Ho seguito su Rai News 24 e su France 24 la cerimonia in onore di Mandela a Johannesburg/Soweto in uno stadio strapieno di gente festosa di tutti i colori e con capi di stato, personalità politiche, sportive e dello spettacolo provenienti da 91 paesi. Proprio in quello stadio Madiba aveva fatto la sua ultima apparizione pubblica, prima della finale dei Mondiali di Calcio del 2010.
Quando ho visto che pioveva ho pensato 'peccato' ma subito dopo hanno detto che la pioggia in un funerale è ben accetta in Africa perché aiuta le persone morte ad essere 'assorbite' meglio dalla madre terra che li riprende nel loro viaggio nell'aldilà.
Tra i vari interventi, quello di Obama è stato il più applaudito, non solo per la capacità oratoria di Barak o per il personaggio in se stesso, ma anche perché è stato quello del primo presidente americano nero verso il primo presidente sudafricano nero, in due paesi in cui le Apartheid hanno dominato la vita civile e politica per tanti (troppi) anni.
"Senza Mandela Michelle ed io non saremmo dove siamo" ha detto Obama il quale, alla fine del suo discorso, ha citato le parole della poesia 'Invictus' che diedero forza al prigioniero 46664 nella sua piccola cella a Robben Island:
http://it.notizie.yahoo.com/poesia-mandela-invictus-testo-italiano-inglese-203510571.htmlIl presidente americano è stato protagonista anche per aver stretto la mano e parlato brevemente con Raoul Castro, fratello di Fidel, in una sorta di inizio di disgelo con Cuba che tutti aspettano da mezzo secolo: ultimo miracolo di Madiba?
Al contrario, l'attuale presidente sudafricano Zuma è stato spesso fischiato dalla folla, anche perché fresco di scandali politico-finanziari, tipo 20 milioni di dollari presi da fondi pubblici per ristrutturare una sua mega villa in campagna. Sicuramente i successori di Mandela non sono stati e non sono alla sua altezza (obbiettivo difficile se non impossibile per chiunque ma, in questo caso, ben lontano anche solo dall'avvicinarsi).

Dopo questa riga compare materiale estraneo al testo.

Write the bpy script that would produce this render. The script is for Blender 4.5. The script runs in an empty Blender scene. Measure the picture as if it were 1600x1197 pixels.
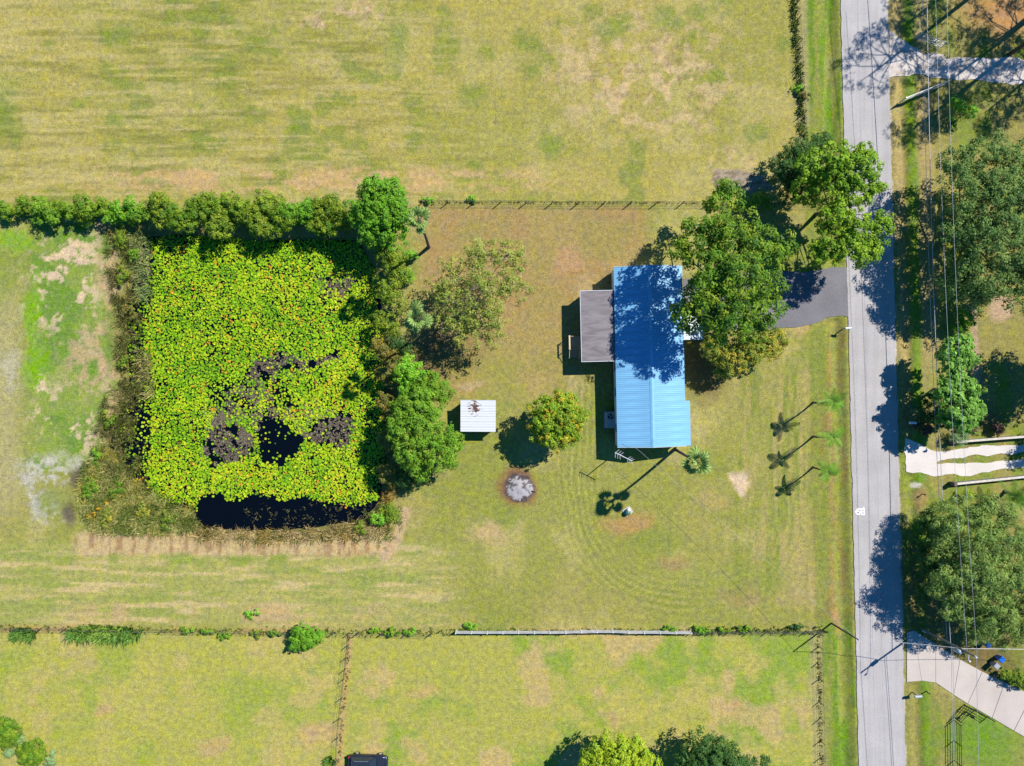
import bpy, bmesh, math, random
import numpy as np
from mathutils import Vector, Matrix, Euler

# ------------------------------------------------------------------ camera, sky, sun, exposure
H = 88.8                      # drone height above the lawn, metres
S = 12.5                      # photograph pixels per metre at ground level
SUN_ELEV = 47.0
SHADOW = (-0.79, -0.613)      # shadows fall towards the lower left
scene = bpy.context.scene
cam_data = bpy.data.cameras.new("camera")
cam = bpy.data.objects.new("camera", cam_data)
scene.collection.objects.link(cam)
cam.location = (0.0, 0.0, H)
cam.rotation_euler = (0.0, 0.0, 0.0)
cam_data.sensor_width = 36.0
cam_data.lens = 36.0 * H / (1600.0 / S)
cam_data.clip_start = 0.5
cam_data.clip_end = 5000.0
scene.camera = cam

world = bpy.data.worlds.new("World")
scene.world = world
world.use_nodes = True
wn = world.node_tree.nodes
wl = world.node_tree.links
bg = wn["Background"]
sky = wn.new("ShaderNodeTexSky")
sky.sky_type = 'NISHITA'
sky.sun_disc = False
sky.sun_elevation = math.radians(SUN_ELEV)
sky.sun_rotation = math.atan2(-SHADOW[0], -SHADOW[1])
sky.air_density = 0.7
sky.dust_density = 0.0
sky.ozone_density = 6.0
deep = wn.new("ShaderNodeMix")            # deep clear-air blue, the same over the whole sky
deep.data_type = 'RGBA'; deep.blend_type = 'MULTIPLY'; deep.inputs['Factor'].default_value = 1.0
deep.inputs['B'].default_value = (0.30, 1.0, 1.3, 1.0)
wl.new(sky.outputs[0], deep.inputs['A']); wl.new(deep.outputs['Result'], bg.inputs[0])
bg.inputs[1].default_value = 0.085

sun_data = bpy.data.lights.new("sun", 'SUN')
sun_data.energy = 5.0
sun_data.angle = math.radians(0.5)
sun_data.color = (1.0, 0.93, 0.85)
sun = bpy.data.objects.new("sun", sun_data)
scene.collection.objects.link(sun)
ce = math.cos(math.radians(SUN_ELEV))
sun_dir = Vector((SHADOW[0] * ce, SHADOW[1] * ce, -math.sin(math.radians(SUN_ELEV))))
sun.rotation_euler = sun_dir.to_track_quat('-Z', 'Y').to_euler()
sun.location = (60, 50, 120)

scene.view_settings.view_transform = 'Standard'
scene.view_settings.look = 'None'
scene.view_settings.gamma = 1.0
scene.view_settings.use_curve_mapping = False
scene.view_settings.exposure = 0.55
LIT = 1.75                    # radiance of a white lawn-level surface in the sun at that exposure

C = scene.collection
rng = np.random.default_rng(7)
random.seed(7)

# ------------------------------------------------------------------ helpers
def W(px, py, h=0.0):
    k = (1.0 - h / H) / S
    return Vector(((px - 800.0) * k, (598.5 - py) * k, h))

def lin(c):
    c = np.asarray(c, dtype=float) / 255.0
    return np.where(c <= 0.04045, c / 12.92, ((c + 0.055) / 1.055) ** 2.4)

def alb(r, g, b):
    """apparent sunlit sRGB colour -> albedo"""
    return np.clip(lin((r, g, b)) / LIT, 0.0, 0.85)

def tag(o, label=None, cat=None, group=None, kind=None):
    if label: o["label"] = label
    if cat: o["category"] = cat
    if group: o["group"] = group
    if kind: o["kind"] = kind
    return o

def empty(name, loc=(0, 0, 0), rz=0.0):
    o = bpy.data.objects.new(name, None)
    o.empty_display_size = 0.5
    C.objects.link(o)
    o.location = loc
    o.rotation_euler = (0, 0, rz)
    return o

def link(name, me, mat=None, parent=None):
    o = bpy.data.objects.new(name, me)
    C.objects.link(o)
    if mat is not None and len(me.materials) == 0:
        me.materials.append(mat)
    if parent is not None:
        o.parent = parent
    return o

def np_mesh(name, verts, faces, color=None, domain='FACE', smooth=False):
    """verts (n,3), faces (m,k) all the same k"""
    verts = np.asarray(verts, dtype=np.float32)
    faces = np.asarray(faces, dtype=np.int32)
    me = bpy.data.meshes.new(name)
    m, k = faces.shape
    me.vertices.add(len(verts)); me.vertices.foreach_set("co", verts.ravel())
    me.loops.add(m * k); me.loops.foreach_set("vertex_index", faces.ravel())
    me.polygons.add(m); me.polygons.foreach_set("loop_start", np.arange(0, m * k, k, dtype=np.int32))
    if smooth:
        me.polygons.foreach_set("use_smooth", np.ones(m, dtype=bool))
    me.update(calc_edges=True)
    if color is not None:
        a = me.attributes.new("Col", 'FLOAT_COLOR', domain)
        col = np.ones((len(color), 4), dtype=np.float32); col[:, :3] = color
        a.data.foreach_set("color", col.ravel())
    return me

class MB:
    """collects simple solids into one mesh"""
    def __init__(self): self.v = []; self.f = []
    def add(self, vs, fs):
        n = len(self.v); self.v += [tuple(p) for p in vs]; self.f += [tuple(i + n for i in q) for q in fs]; return self
    def box(self, c, s, rz=0.0, M=None):
        x, y, z = s[0] / 2, s[1] / 2, s[2] / 2
        vs = [Vector(p) for p in ((-x, -y, -z), (x, -y, -z), (x, y, -z), (-x, y, -z), (-x, -y, z), (x, -y, z), (x, y, z), (-x, y, z))]
        R = Matrix.Rotation(rz, 3, 'Z') if M is None else M
        vs = [R @ p + Vector(c) for p in vs]
        return self.add(vs, [(3, 2, 1, 0), (4, 5, 6, 7), (0, 1, 5, 4), (1, 2, 6, 5), (2, 3, 7, 6), (3, 0, 4, 7)])
    def tube(self, pts, radii, n=6, cap=True):
        pts = [Vector(p) for p in pts]
        if not hasattr(radii, '__len__'): radii = [radii] * len(pts)
        rings = []
        for i, p in enumerate(pts):
            d = (pts[min(i + 1, len(pts) - 1)] - pts[max(i - 1, 0)])
            if d.length < 1e-6: d = Vector((0, 0, 1))
            d.normalize()
            a = d.cross(Vector((0, 0, 1)) if abs(d.z) < 0.9 else Vector((1, 0, 0))).normalized()
            b = d.cross(a)
            rings.append([p + (a * math.cos(2 * math.pi * k / n) + b * math.sin(2 * math.pi * k / n)) * radii[i] for k in range(n)])
        vs = [v for r in rings for v in r]; fs = []
        for i in range(len(pts) - 1):
            for k in range(n):
                k2 = (k + 1) % n
                fs.append((i * n + k, i * n + k2, (i + 1) * n + k2, (i + 1) * n + k))
        if cap:
            fs.append(tuple(range(n))[::-1]); fs.append(tuple((len(pts) - 1) * n + k for k in range(n)))
        return self.add(vs, fs)
    def lathe(self, c, prof, n=12):
        vs = []; fs = []
        for r, z in prof:
            for k in range(n):
                a = 2 * math.pi * k / n
                vs.append((c[0] + r * math.cos(a), c[1] + r * math.sin(a), c[2] + z))
        for i in range(len(prof) - 1):
            for k in range(n):
                k2 = (k + 1) % n
                fs.append((i * n + k, i * n + k2, (i + 1) * n + k2, (i + 1) * n + k))
        fs.append(tuple(range(n))[::-1]); fs.append(tuple((len(prof) - 1) * n + k for k in range(n)))
        return self.add(vs, fs)
    def mesh(self, name, smooth=False):
        me = bpy.data.meshes.new(name); me.from_pydata(self.v, [], self.f); me.update()
        if smooth: me.polygons.foreach_set("use_smooth", [True] * len(me.polygons))
        return me
    def build(self, name, mat, parent=None, smooth=False, bevel=0.0):
        me = self.mesh(name, smooth)
        if bevel > 0:
            bm = bmesh.new(); bm.from_mesh(me)
            bmesh.ops.bevel(bm, geom=list(bm.edges), offset=bevel, segments=1, affect='EDGES')
            bm.to_mesh(me); bm.free()
        return link(name, me, mat, parent)

# numpy value noise
_tab = rng.random((16, 256, 256)).astype(np.float32)
def vnoise(x, y, seed=0):
    t = _tab[seed % 16]
    xi = np.floor(x).astype(int); yi = np.floor(y).astype(int)
    fx = x - xi; fy = y - yi
    fx = fx * fx * (3 - 2 * fx); fy = fy * fy * (3 - 2 * fy)
    a = t[yi % 256, xi % 256]; b = t[yi % 256, (xi + 1) % 256]
    c = t[(yi + 1) % 256, xi % 256]; d = t[(yi + 1) % 256, (xi + 1) % 256]
    return (a * (1 - fx) + b * fx) * (1 - fy) + (c * (1 - fx) + d * fx) * fy
def fbm(x, y, scale, seed=0, octaves=4, gain=0.55):
    """scale: metres (or pixels) per feature; result about 0..1, mean 0.5"""
    s = 0; amp = 1; tot = 0
    for o in range(octaves):
        f = 2.03 ** o / scale
        s = s + amp * vnoise(x * f + 17.3 * o + 5.1 * seed, y * f + 9.7 * o + 3.3 * seed, seed + o); tot += amp; amp *= gain
    return s / tot
def sstep(a, b, x):
    t = np.clip((x - a) / (b - a), 0, 1); return t * t * (3 - 2 * t)
def mix(c, col, m):
    m = np.clip(m, 0, 1)[..., None]; return c * (1 - m) + np.asarray(col) * m
def in_poly(x, y, poly):
    x = np.asarray(x, dtype=float); y = np.asarray(y, dtype=float); r = np.zeros(x.shape, dtype=bool)
    for (x1, y1), (x2, y2) in zip(poly, poly[1:] + poly[:1]):
        c = ((y1 > y) != (y2 > y)) & (x < (x2 - x1) * (y - y1) / (y2 - y1 + 1e-12) + x1); r ^= c
    return r
def dist_path(x, y, pts):
    d = np.full(np.shape(x), 1e9)
    for (x1, y1), (x2, y2) in zip(pts[:-1], pts[1:]):
        dx, dy = x2 - x1, y2 - y1; t = np.clip(((x - x1) * dx + (y - y1) * dy) / (dx * dx + dy * dy + 1e-9), 0, 1)
        d = np.minimum(d, np.hypot(x - x1 - t * dx, y - y1 - t * dy))
    return d
def sd_poly(x, y, poly):
    """signed distance in pixels, negative inside"""
    d = dist_path(x, y, poly + poly[:1]); return np.where(in_poly(x, y, poly), -d, d)
def smooth_path(pts, n=8):
    P = [pts[0]] + list(pts) + [pts[-1]]; out = []
    for i in range(1, len(P) - 2):
        p0, p1, p2, p3 = [np.array(P[j], dtype=float) for j in (i - 1, i, i + 1, i + 2)]
        for k in range(n):
            t = k / n
            out.append(tuple(0.5 * (2 * p1 + (p2 - p0) * t + (2 * p0 - 5 * p1 + 4 * p2 - p3) * t * t + (3 * p1 - p0 - 3 * p2 + p3) * t ** 3)))
    out.append(tuple(P[-2])); return out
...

I vecchi compagni dell'African National Congress come anche il vescovo Desmond Tutu (che ha redarguito la folla troppo rumorosa come un vecchio prof: disciplina ci vuole, siamo di fronte al mondo intero!) lo hanno ricordato nella sua abilità non solo politica ma soprattutto umana, che quando coincidono producono miracoli: incanalare la rabbia e il dolore non nella vendetta o nella violenza, ma nel perdono, nella comprensione e soprattutto nella conoscenza del nemico-avversario così da comprenderlo meglio per poterlo avvicinare a sé nel progetto di ricostruzione, di giustizia e di pace. Mandela in carcere aveva imparato l'afrikaans, la lingua dei bianchi boeri che avevano ideato l'Apartheid, e letto libri sulla loro cultura e le loro tradizioni, apprezzandole.
In sostanza: se vuoi sconfiggere il tuo nemico, devi conoscerlo. Lui ha fatto di più: lo ha battuto democraticamente e dopo lo ha accettato come parte integrante del paese, riconoscendone comunque, aldilà del segregazionismo, le qualità che hanno reso il Sud Africa il paese più avanzato e ricco del Continente. E ha fatto si che anche i cittadini neri accettassero questa situazione, certo non facile per chi ha vissuto i terribili anni dell'Apartheid: sicuramente meno difficile per i giovani di ogni colore che riempivano lo stadio e tutta la città.
Oggi, in Africa, il paese-arcobaleno a quel tradizionale predominio economico unisce anche quello democratico, più recente ma già all'altezza degli altri paesi occidentali, se non più avanzato. Almeno sulla carta. Nonostante tutto.